The following was published on Long Island Business New’s Young Island on 3/13/13:

­In case you haven’t noticed…my writing typically focuses on planning issues on Long Island. From Montauk, to Elmont, the issues that plague our aging suburbs can be transposed to similar regions across the country. However, I did not always focus on suburban issues. During my time at Fordham University, I became heavily involved with stewardship issues concerning New York City’s outer borough parks. Look west to Nassau’s neighbor Queens, you will find a troubling situation.
Sadly, attempts are being made to further encroach private-sector development upon the public spaces of Flushing Meadows-Corona Park. From the construction of a Major League Soccer Stadium to a proposed shopping mall by NYC EDC, Flushing Meadows is being given revitalization proposals for all of the wrong reasons. 
Sorry New York City-  but building a stadium or shopping mall is not always an appropriate generator of economic development (Syosset, take note…more on thatfor another time). The disparity between parks in various sections of the City is alarming. A recent New York Times piece highlighted both this disparity, and the plans City policymakers had for Flushing Meadows. Reading it, I was reminded me of the schemes that come out of Riverhead over the decades for EPCAL, which is never a good comparison to draw. A recent editorial in the Queens Chronicle nicely captured the inequity concerning support for the City’s open spaces:
John Paulson, a billionaire hedge fund manager, donated $100 million to Central Park last year, a gift believed to be the biggest ever provided by a private citizen to an American park. Make no mistake, he has every right to do so. But at the same time, Flushing Meadows got $5,000 in donations last year. How sad. (Source: Preserve, Don’t Pervert Flushing Meadows Park, Queens Chronicle, 2/28/13)
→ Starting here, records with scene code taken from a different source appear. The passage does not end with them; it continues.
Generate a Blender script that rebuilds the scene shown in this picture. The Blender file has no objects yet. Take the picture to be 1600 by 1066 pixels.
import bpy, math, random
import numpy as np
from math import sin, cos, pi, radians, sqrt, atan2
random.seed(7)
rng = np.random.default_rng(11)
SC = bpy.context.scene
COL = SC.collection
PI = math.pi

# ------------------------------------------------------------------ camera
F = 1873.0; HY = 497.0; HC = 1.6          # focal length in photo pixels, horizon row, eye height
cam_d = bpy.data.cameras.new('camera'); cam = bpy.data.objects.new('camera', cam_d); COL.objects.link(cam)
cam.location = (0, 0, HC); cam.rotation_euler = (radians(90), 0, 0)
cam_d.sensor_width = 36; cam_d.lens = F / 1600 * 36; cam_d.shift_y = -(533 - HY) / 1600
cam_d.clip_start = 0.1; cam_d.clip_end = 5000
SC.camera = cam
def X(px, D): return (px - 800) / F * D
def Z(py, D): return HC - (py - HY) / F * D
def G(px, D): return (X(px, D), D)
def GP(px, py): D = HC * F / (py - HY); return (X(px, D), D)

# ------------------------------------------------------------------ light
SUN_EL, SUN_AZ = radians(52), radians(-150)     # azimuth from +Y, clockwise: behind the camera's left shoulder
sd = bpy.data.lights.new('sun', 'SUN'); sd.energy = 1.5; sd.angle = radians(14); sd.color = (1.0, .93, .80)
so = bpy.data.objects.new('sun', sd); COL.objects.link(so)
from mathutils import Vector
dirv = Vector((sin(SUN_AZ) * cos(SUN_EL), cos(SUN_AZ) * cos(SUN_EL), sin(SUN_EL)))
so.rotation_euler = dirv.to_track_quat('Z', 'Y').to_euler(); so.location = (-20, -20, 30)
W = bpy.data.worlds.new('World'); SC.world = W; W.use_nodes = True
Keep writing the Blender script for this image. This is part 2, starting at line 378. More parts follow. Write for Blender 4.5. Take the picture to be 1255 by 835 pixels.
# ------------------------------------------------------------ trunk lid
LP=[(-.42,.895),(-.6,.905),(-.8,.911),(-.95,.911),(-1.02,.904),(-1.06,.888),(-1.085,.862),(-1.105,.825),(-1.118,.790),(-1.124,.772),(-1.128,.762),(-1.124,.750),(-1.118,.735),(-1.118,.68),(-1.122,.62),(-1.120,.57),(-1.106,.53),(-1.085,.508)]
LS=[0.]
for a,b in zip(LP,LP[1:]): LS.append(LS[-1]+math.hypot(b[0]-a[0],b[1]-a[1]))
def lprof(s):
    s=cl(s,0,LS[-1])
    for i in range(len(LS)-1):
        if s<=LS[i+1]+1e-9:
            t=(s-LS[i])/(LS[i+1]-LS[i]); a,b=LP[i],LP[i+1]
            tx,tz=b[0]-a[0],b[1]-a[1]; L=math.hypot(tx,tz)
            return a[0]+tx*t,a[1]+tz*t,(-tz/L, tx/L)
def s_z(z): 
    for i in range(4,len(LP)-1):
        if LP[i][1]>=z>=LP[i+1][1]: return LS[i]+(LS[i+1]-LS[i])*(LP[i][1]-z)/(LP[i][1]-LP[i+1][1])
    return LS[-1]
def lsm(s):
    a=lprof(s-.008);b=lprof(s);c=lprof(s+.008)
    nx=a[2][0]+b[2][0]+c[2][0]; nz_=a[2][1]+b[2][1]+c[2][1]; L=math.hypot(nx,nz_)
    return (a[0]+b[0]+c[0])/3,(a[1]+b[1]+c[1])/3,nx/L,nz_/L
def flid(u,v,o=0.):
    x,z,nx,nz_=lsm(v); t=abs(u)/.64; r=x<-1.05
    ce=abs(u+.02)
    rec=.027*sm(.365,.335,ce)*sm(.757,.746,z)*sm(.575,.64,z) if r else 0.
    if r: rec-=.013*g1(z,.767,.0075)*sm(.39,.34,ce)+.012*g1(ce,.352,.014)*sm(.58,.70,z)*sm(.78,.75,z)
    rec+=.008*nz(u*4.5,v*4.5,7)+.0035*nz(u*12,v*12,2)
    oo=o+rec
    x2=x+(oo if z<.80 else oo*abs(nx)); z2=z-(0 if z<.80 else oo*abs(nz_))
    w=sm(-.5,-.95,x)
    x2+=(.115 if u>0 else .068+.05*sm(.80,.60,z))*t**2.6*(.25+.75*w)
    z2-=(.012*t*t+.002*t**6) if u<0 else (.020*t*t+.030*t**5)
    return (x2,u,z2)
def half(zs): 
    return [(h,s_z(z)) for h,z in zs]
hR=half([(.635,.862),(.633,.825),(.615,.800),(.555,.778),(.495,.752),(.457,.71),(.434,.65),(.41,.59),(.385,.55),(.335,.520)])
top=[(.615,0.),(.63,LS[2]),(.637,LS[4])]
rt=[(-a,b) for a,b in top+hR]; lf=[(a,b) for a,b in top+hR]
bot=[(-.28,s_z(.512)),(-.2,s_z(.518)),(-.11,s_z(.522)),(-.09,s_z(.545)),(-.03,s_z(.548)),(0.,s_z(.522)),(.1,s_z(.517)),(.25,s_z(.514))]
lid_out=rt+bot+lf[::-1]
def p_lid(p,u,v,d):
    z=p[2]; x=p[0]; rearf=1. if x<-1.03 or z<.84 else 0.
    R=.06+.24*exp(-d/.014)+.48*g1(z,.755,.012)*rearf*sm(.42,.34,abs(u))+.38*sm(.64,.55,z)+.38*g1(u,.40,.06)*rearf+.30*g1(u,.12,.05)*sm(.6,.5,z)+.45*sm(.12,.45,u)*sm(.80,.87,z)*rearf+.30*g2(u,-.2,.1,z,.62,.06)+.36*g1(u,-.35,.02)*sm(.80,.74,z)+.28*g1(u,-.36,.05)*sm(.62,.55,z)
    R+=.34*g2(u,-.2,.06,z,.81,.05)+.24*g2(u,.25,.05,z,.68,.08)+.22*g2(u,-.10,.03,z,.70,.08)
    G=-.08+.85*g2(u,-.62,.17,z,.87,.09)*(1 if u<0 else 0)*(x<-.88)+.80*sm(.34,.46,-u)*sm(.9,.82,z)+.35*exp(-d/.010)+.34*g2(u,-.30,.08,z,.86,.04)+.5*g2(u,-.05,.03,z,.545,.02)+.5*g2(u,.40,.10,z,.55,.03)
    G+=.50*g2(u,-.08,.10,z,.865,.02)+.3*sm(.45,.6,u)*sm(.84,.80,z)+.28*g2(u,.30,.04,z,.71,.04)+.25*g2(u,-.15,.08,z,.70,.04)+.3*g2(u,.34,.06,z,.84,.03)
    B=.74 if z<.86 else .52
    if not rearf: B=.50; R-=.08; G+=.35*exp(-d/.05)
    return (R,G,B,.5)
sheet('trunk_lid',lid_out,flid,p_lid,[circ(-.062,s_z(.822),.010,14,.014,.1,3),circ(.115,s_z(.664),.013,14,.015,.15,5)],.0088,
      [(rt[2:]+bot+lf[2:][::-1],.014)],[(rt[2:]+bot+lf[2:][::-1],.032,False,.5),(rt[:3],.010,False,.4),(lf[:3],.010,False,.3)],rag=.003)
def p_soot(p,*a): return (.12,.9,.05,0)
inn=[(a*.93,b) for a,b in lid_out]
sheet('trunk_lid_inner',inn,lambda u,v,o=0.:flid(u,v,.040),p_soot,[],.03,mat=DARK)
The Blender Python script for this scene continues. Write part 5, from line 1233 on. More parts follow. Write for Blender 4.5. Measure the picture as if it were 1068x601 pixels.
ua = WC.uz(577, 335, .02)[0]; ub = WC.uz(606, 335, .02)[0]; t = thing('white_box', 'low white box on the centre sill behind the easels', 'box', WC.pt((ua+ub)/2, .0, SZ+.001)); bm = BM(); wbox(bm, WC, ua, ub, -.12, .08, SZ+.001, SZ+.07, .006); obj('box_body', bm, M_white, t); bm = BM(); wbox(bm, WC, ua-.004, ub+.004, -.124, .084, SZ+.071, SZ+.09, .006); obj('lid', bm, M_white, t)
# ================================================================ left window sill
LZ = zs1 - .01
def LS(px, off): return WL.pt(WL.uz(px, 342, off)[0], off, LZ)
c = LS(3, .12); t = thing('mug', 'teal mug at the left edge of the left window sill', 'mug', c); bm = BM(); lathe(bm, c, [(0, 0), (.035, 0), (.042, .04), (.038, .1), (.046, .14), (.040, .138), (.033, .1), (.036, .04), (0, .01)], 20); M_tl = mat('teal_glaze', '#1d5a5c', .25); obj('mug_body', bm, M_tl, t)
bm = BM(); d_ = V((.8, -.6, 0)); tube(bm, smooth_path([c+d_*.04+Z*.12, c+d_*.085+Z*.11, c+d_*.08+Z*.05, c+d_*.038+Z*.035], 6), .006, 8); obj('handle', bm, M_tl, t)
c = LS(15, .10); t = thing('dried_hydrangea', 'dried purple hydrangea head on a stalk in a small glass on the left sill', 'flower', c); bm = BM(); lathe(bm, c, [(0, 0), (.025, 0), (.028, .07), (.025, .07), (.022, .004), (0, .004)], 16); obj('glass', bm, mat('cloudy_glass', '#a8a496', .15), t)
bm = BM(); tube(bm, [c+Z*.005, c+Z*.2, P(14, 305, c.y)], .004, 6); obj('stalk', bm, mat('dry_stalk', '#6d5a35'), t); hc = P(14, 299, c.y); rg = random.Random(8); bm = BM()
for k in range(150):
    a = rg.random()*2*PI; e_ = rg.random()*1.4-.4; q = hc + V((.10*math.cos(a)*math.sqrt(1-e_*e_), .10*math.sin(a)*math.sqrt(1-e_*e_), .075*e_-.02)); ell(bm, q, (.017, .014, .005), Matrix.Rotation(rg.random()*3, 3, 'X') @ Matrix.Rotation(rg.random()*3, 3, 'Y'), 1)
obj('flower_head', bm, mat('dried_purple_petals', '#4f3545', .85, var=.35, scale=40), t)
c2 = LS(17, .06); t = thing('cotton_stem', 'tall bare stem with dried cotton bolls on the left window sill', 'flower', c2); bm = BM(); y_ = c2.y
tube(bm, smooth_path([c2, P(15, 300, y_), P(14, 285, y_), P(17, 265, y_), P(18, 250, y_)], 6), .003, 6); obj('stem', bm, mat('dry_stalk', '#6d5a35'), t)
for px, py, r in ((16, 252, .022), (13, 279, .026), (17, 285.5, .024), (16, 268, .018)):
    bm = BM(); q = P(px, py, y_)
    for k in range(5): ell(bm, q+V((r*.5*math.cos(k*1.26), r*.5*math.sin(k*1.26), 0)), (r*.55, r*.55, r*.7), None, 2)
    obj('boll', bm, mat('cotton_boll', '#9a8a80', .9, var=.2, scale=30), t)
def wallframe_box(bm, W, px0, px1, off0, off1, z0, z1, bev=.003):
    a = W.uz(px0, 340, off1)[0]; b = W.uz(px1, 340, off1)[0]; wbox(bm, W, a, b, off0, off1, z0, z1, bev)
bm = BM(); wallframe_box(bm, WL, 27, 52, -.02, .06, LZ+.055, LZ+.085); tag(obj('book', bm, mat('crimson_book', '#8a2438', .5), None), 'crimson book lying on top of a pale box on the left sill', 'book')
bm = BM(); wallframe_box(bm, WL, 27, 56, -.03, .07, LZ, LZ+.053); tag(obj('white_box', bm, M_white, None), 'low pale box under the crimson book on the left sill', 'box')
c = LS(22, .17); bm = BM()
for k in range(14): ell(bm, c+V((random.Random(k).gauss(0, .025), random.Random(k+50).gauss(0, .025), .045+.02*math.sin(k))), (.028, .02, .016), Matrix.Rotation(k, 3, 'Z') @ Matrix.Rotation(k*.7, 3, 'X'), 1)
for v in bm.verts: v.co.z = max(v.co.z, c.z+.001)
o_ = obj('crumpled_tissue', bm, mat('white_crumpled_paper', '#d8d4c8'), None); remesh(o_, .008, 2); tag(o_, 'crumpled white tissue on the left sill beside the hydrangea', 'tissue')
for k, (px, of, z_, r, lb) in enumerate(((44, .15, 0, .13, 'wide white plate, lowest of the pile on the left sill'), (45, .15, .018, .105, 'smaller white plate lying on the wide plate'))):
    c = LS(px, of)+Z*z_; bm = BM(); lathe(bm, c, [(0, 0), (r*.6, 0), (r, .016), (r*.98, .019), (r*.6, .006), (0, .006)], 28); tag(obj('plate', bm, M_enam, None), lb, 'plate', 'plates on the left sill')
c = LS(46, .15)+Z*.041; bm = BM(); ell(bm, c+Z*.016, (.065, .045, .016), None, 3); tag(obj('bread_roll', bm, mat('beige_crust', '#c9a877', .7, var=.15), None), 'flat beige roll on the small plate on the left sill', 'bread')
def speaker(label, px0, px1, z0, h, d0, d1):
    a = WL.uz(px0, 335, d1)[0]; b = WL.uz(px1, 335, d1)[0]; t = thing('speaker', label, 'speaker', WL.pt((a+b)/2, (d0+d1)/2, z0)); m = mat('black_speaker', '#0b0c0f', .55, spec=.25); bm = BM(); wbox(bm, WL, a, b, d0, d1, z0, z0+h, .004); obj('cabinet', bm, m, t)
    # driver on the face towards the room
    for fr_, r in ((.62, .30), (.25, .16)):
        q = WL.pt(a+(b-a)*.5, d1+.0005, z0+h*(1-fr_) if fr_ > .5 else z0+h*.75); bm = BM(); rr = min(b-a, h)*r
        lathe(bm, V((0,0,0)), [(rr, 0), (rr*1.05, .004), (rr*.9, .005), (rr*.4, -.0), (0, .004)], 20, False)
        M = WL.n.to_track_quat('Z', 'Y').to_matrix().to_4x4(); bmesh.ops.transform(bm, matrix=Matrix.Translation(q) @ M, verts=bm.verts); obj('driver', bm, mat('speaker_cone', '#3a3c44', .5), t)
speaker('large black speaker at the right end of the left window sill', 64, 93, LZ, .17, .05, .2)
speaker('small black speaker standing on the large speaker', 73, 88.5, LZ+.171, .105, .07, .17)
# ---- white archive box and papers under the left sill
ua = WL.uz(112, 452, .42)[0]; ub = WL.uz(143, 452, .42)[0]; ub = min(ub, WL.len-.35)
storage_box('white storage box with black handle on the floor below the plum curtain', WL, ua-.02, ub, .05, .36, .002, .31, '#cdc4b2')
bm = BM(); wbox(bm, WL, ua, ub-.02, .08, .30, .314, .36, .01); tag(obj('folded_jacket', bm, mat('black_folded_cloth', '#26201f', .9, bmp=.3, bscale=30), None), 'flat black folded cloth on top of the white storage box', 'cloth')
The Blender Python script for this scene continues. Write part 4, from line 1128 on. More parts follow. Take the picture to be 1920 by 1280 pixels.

They’re right. It is sad, for the park has a fascinating history. F. Scott Fitzgerald described the location in The Great Gatsby as follows:
About half way between West Egg and New York the motor road hastily joins the railroad and runs beside it for a quarter of a mile so as to shrink away from a certain desolate are of land. This is a valley of ashes-a fantastic farm where ashes grow like wheat into ridges and hills and grotesque gardens, where ashes take the forms of house and chimneys and rising smoke and finally, with a transcendent effort, of men who move dimly and already crumbling through the powdery air. Occasionally, a line of grey car crawls along an invisible track, gives out a ghastly creak and comes to rest and immediately the ash-grey men swarm up with leaden spades and stir up an impenetrable cloud which screens their obscure operations from your sight…The valley of ashes is bounded on one side by a small foul river, and when the drawbridge is up to let barges through, the passenger on waiting trains can start at the dismal scene for as long as half an hour.

Source: “Flushing,” Jason D. Antos, reposted by Macaulay Honors College at Baruch, Professor Munshi-South and Vanessa Castanier
Robert Moses, often cast as the villainous power broker, saw these fields and envisioned a new crown-jewel of the City’s park system rising, literally, like a Phoenix from the ashes. After the relocation of 50 million cubic tons of garbage and ash (which went on to lay the foundation for the Van Wyck Expressway) from 1934 to 1939, Flushing Meadows Park was completed. What replaced the ash fields was a park with a 1,255 acre footprint (Central Park has 843 acres in comparison) and is a marvel of engineering and park design. 
Since the glory days of both the ’39 and ’64 World’s Fairs, the park has been in a state of steady decline. While most of New York City has since recovered from the financial crisis and grittiness of the 1970s, one couldn’t tell in Flushing Meadows. This has to change, but not in the ways being proposed by policymakers.
The lesson is the same in Queens, Nassau, Suffolk, and anywhere else- A private sector shopping mall, like sewers, is not always the answer to an area’s economic woes. Economic growth efforts do not belong on public parkland or public open spaces. Private development should not be needed to help revitalize this park, or any park. The stewardship of our open spaces is a municipal responsibility- be it that of City, County, local or village governments. The recession has hit government hard, but we cannot let temporary economic conditions dictate our land use policies. 
Long Islanders- take note that just to the west, there lays a diamond in the rough that poor land use policy is threatening. Public spaces are meant for the public. If we let them deteriorate, we are just as responsible as the developers proposing the malls, stadiums and other attempts to “build our way out” of the recession. Like I seem to always say, it is less costly to prevent land use mistakes than it is to rectify them.